## START GIVEN INFORMATION

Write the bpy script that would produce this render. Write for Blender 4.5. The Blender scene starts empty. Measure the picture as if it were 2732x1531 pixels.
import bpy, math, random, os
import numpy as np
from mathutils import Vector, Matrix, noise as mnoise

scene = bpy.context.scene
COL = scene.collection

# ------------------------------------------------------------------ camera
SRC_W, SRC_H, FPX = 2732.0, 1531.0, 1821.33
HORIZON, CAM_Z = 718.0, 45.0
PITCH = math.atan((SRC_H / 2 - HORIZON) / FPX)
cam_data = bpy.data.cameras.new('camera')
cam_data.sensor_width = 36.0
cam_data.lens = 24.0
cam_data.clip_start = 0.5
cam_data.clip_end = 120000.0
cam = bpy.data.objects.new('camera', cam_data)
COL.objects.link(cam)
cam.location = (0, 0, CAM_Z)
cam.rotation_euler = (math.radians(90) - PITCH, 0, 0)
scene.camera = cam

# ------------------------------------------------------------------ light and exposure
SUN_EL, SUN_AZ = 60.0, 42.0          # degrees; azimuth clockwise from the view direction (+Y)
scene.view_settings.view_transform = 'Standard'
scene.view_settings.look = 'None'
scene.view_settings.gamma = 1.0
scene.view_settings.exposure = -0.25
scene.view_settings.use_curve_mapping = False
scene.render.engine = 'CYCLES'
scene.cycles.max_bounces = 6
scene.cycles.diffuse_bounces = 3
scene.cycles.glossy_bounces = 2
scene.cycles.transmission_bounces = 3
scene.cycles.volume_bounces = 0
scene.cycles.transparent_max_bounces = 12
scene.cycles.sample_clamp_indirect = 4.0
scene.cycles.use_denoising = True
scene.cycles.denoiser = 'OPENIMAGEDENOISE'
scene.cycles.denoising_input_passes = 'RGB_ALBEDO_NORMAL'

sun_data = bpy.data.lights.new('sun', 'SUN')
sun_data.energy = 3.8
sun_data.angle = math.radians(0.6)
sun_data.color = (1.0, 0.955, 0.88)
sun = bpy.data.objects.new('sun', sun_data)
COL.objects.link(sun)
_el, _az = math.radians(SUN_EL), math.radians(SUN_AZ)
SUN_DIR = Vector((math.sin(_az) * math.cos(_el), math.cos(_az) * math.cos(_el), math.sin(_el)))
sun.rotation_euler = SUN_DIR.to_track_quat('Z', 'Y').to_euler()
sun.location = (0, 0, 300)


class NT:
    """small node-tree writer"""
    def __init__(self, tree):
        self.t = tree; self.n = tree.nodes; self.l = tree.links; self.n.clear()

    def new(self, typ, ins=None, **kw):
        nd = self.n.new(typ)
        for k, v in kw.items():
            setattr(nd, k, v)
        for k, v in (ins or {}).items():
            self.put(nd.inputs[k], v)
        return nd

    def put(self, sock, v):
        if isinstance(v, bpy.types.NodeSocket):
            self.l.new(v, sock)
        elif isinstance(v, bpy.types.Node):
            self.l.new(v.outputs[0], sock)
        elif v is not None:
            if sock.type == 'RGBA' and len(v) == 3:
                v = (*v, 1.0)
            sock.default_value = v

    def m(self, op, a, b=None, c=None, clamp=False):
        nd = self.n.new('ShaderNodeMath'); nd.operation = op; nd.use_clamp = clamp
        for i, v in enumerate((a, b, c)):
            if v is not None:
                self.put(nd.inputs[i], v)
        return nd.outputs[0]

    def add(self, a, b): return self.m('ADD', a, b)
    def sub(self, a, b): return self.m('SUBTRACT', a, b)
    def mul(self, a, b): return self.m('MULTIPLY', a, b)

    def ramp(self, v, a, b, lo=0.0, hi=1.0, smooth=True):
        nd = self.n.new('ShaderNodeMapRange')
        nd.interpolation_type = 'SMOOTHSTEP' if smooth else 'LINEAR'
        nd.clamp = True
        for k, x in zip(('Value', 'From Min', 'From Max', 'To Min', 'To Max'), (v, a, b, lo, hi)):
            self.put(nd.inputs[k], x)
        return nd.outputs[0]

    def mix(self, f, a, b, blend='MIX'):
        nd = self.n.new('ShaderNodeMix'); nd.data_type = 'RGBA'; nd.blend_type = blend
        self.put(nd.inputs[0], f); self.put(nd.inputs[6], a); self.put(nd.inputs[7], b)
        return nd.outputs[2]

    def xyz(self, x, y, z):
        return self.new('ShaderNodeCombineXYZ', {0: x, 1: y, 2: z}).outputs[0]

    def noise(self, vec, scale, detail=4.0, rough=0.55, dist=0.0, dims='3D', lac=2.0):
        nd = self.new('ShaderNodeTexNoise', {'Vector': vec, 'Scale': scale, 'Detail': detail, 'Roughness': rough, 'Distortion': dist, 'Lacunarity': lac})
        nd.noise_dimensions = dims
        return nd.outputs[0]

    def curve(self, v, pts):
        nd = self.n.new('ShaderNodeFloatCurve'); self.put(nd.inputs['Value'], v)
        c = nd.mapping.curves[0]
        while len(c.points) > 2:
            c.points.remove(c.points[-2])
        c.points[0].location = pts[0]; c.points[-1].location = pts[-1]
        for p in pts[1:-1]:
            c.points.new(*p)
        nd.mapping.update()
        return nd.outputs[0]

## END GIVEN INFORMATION

■ THE EXERCISE ■
Everything from the first line through the line containing "COL = scene.collection" should be quoted exactly, and nothing beyond it.

■ REPLY ■
Write the bpy script that would produce this render. Write for Blender 4.5. The Blender scene starts empty. Measure the picture as if it were 2732x1531 pixels.
import bpy, math, random, os
import numpy as np
from mathutils import Vector, Matrix, noise as mnoise

scene = bpy.context.scene
COL = scene.collection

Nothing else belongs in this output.